_Goal of the exercise_
Locate the string "script" throughout the material and copy every line in which it occurs.

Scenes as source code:
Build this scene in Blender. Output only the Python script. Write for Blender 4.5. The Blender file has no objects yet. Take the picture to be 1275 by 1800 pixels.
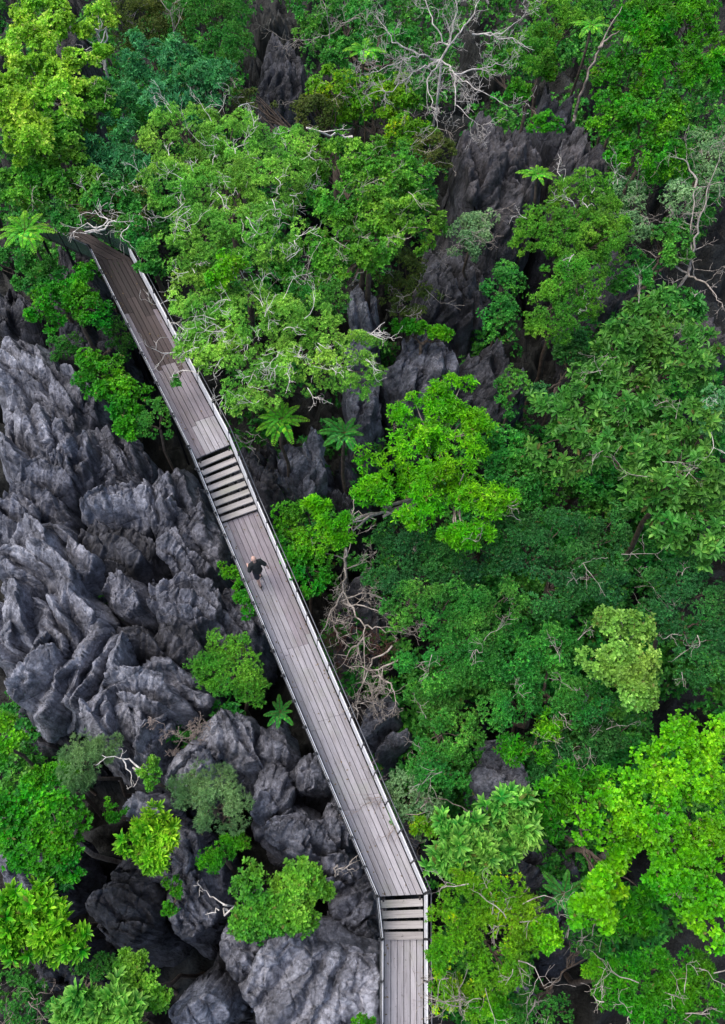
import bpy, math, random
import numpy as np
from mathutils import Vector, Matrix
R = math.radians
rnd = random.Random(7)
rng = np.random.default_rng(11)
SC = bpy.context.scene
COL = SC.collection

# ------------------------------------------------------------------ camera, sky, sun, exposure
FPX, TILT, CZ = 1400.0, R(28), 24.7
cam_d = bpy.data.cameras.new('camera'); cam = bpy.data.objects.new('camera', cam_d); COL.objects.link(cam)
cam.location = (0, 0, CZ); cam.rotation_euler = (TILT, 0, 0)
cam_d.sensor_fit = 'VERTICAL'; cam_d.sensor_height = 36; cam_d.lens = 36*FPX/1800
cam_d.clip_start = .1; cam_d.clip_end = 2000
SC.camera = cam
w = bpy.data.worlds.new('World'); SC.world = w; w.use_nodes = True
nt = w.node_tree; nt.nodes.clear()
sky = nt.nodes.new('ShaderNodeTexSky'); sky.sky_type = 'NISHITA'; sky.sun_disc = False
SUN_EL, SUN_AZ = R(66), R(-75)
sky.sun_elevation = SUN_EL; sky.sun_rotation = SUN_AZ
sky.air_density = 1.2; sky.dust_density = 4.0; sky.ozone_density = 1.0
bg = nt.nodes.new('ShaderNodeBackground'); bg.inputs[1].default_value = .115
wo = nt.nodes.new('ShaderNodeOutputWorld')
nt.links.new(sky.outputs[0], bg.inputs[0]); nt.links.new(bg.outputs[0], wo.inputs[0])
sd = bpy.data.lights.new('sun', 'SUN'); sd.energy = 1.3; sd.angle = R(48); sd.color = (1, .965, .92)
so = bpy.data.objects.new('sun', sd); COL.objects.link(so); so.location = (0, 0, 40)
dirv = Vector((math.sin(SUN_AZ)*math.cos(SUN_EL), math.cos(SUN_AZ)*math.cos(SUN_EL), math.sin(SUN_EL)))
so.rotation_euler = dirv.to_track_quat('Z', 'Y').to_euler()
SC.view_settings.view_transform = 'Standard'; SC.view_settings.look = 'None'
SC.view_settings.gamma = 1; SC.view_settings.use_curve_mapping = False
SC.view_settings.exposure = 1.03

cT, sT = math.cos(TILT), math.sin(TILT)
AX = np.array([1, 0, 0.]); AU = np.array([0, cT, sT]); AN = np.array([0, -sT, cT])   # right, image-up, toward camera
def P(px, py, z):
    """world point at height z seen at photo pixel px,py"""
    a, b = (px-637.5)/FPX, -(py-900)/FPX
    d = AX*a + AU*b - AN
    t = (z-CZ)/d[2]
    return np.array([0, 0, CZ]) + d*t
def PPM(p):  # pixels per metre at a world point
    return FPX/(-(np.dot(p-np.array([0, 0, CZ]), AN)))

# ------------------------------------------------------------------ numpy noise
_perm = rng.permutation(4096)
_val = rng.random(4096)*2-1
def vnoise(p):
    p = np.asarray(p, float); i = np.floor(p).astype(int); f = p-i; f = f*f*f*(f*(f*6-15)+10)
    def h(dx, dy, dz):
        a = _perm[(i[..., 0]+dx) & 4095]; a = _perm[(a+i[..., 1]+dy) & 4095]; a = _perm[(a+i[..., 2]+dz) & 4095]
        return _val[a]
    x, y, z = f[..., 0], f[..., 1], f[..., 2]
    c00 = h(0,0,0)*(1-x)+h(1,0,0)*x; c10 = h(0,1,0)*(1-x)+h(1,1,0)*x
    c01 = h(0,0,1)*(1-x)+h(1,0,1)*x; c11 = h(0,1,1)*(1-x)+h(1,1,1)*x
    return (c00*(1-y)+c10*y)*(1-z)+(c01*(1-y)+c11*y)*z
def fbm(p, o=4, g=.5):
    s, a, r = 0, 1, 0
    for k in range(o):
        s = s+a*vnoise(p*(2.03**k)+17.3*k); r += a; a *= g
    return s/r
def v3(x, y, z): return np.stack(np.broadcast_arrays(x, y, z), -1).astype(float)

# ------------------------------------------------------------------ mesh helpers
def leaf_mesh(name, v, f, mat, six):
    me = mesh_from(name, v, [f], False, mat)
    pat = [0, .35, .72, 1, .72, .35] if six else [0, .5, 1, .5]
    me.attributes.new('along', 'FLOAT', 'POINT').data.foreach_set('value', np.tile(np.array(pat, np.float32), len(v)//len(pat)))
    return me
def mesh_from(name, V, F, smooth=False, mat=None):
    """V (n,3) ; F list of index arrays, each (m,k)"""
    me = bpy.data.meshes.new(name)
    V = np.asarray(V, np.float32); me.vertices.add(len(V)); me.vertices.foreach_set('co', V.ravel())
    F = [np.asarray(f, np.int32) for f in F if len(f)]
    nl = sum(f.size for f in F); npol = sum(len(f) for f in F)
    me.loops.add(nl); me.polygons.add(npol)
    me.loops.foreach_set('vertex_index', np.concatenate([f.ravel() for f in F]))
    tot = np.concatenate([np.full(len(f), f.shape[1], np.int32) for f in F])
    st = np.concatenate([[0], np.cumsum(tot)[:-1]]).astype(np.int32)
    me.polygons.foreach_set('loop_start', st); me.polygons.foreach_set('loop_total', tot)
    me.polygons.foreach_set('use_smooth', np.full(npol, smooth))
    me.update(calc_edges=True); me.validate()
    if mat: me.materials.append(mat)
    return me
def put(name, me, parent=None, loc=(0, 0, 0)):
    o = bpy.data.objects.new(name, me); COL.objects.link(o)
    if parent is not None: o.parent = parent
    o.location = loc
    return o
def tag(o, label=None, cat=None, group=None, kind=None):
    if label: o['label'] = label
    if cat: o['category'] = cat
    if group: o['group'] = group
    if kind: o['kind'] = kind
    return o
def thing(name, loc, label, cat, group=None):
    e = bpy.data.objects.new(name, None); COL.objects.link(e); e.location = tuple(loc); e.empty_display_size = .2
    return tag(e, label, cat, group)
class TB:
    """collects tubes and boxes into one mesh"""
    def __init__(s): s.V = []; s.Q = []; s.T = []; s.n = 0
    def tube(s, pts, rad, k=5, cap=True):
        pts = np.asarray(pts, float); n = len(pts); rad = np.broadcast_to(rad, (n,))
        tg = np.gradient(pts, axis=0); tg /= np.linalg.norm(tg, axis=1)[:, None]+1e-9
        ref = np.array([0, 0, 1.]) if abs(tg[0][2]) < .8 else np.array([1., 0, 0])
        a = np.cross(tg, ref); a /= np.linalg.norm(a, axis=1)[:, None]+1e-9; b = np.cross(tg, a)
        th = np.arange(k)*2*math.pi/k
        ring = pts[:, None]+rad[:, None, None]*(np.cos(th)[None, :, None]*a[:, None]+np.sin(th)[None, :, None]*b[:, None])
        s.V.append(ring.reshape(-1, 3))
        i = (np.arange(n-1)*k)[:, None]; j = np.arange(k)[None]; j2 = (j+1) % k
        q = np.stack([i+j, i+j2, i+k+j2, i+k+j], -1).reshape(-1, 4)+s.n
        s.Q.append(q); 
        if cap:
            for base in (0, (n-1)*k):
                if k == 4: s.Q.append(np.array([[0,1,2,3]])+base+s.n)
                else: s.T.append(np.array([[0, m, m+1] for m in range(1, k-1)])+base+s.n)
        s.n += n*k
    def hexa(s, c8):
        s.V.append(np.asarray(c8, float)); s.Q.append(np.array([[0,3,2,1],[4,5,6,7],[0,1,5,4],[1,2,6,5],[2,3,7,6],[3,0,4,7]])+s.n); s.n += 8
    def bar(s, a, b, w, h, up=(0, 0, 1)):
        a = np.asarray(a, float); b = np.asarray(b, float); d = b-a; d = d/np.linalg.norm(d)
        sd = np.cross(d, up); sd /= np.linalg.norm(sd)+1e-9; u = np.cross(sd, d)
        sd = sd*w/2; u = u*h/2
        s.hexa([a-sd-u, a+sd-u, b+sd-u, b-sd-u, a-sd+u, a+sd+u, b+sd+u, b-sd+u])
    def mesh(s, name, mat, org=(0, 0, 0), smooth=False):
        return mesh_from(name, np.concatenate(s.V)-np.asarray(org), [np.concatenate(s.Q) if s.Q else [], np.concatenate(s.T) if s.T else []], smooth, mat)

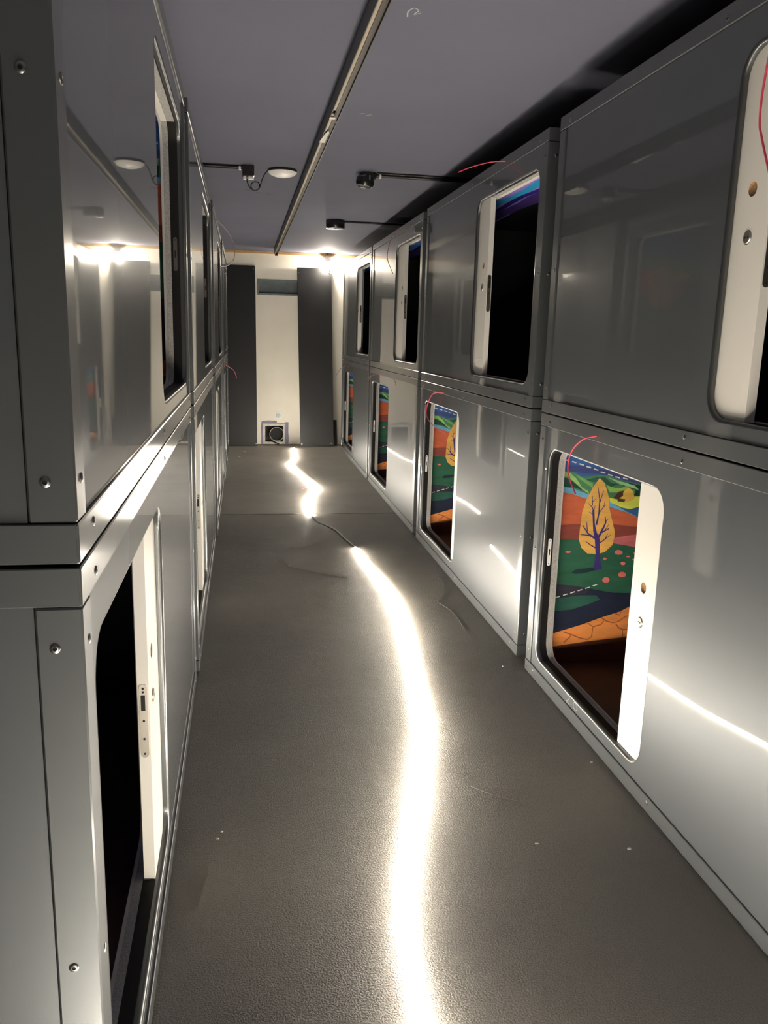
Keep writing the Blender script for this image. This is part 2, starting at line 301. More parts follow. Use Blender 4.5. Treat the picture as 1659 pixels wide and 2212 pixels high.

_Full solution_
Build this scene in Blender. Output only the Python script. Write for Blender 4.5. The Blender file has no objects yet. Take the picture to be 1275 by 1800 pixels.
Keep writing the Blender script for this image. This is part 2, starting at line 301. More parts follow. Use Blender 4.5. Treat the picture as 1659 pixels wide and 2212 pixels high.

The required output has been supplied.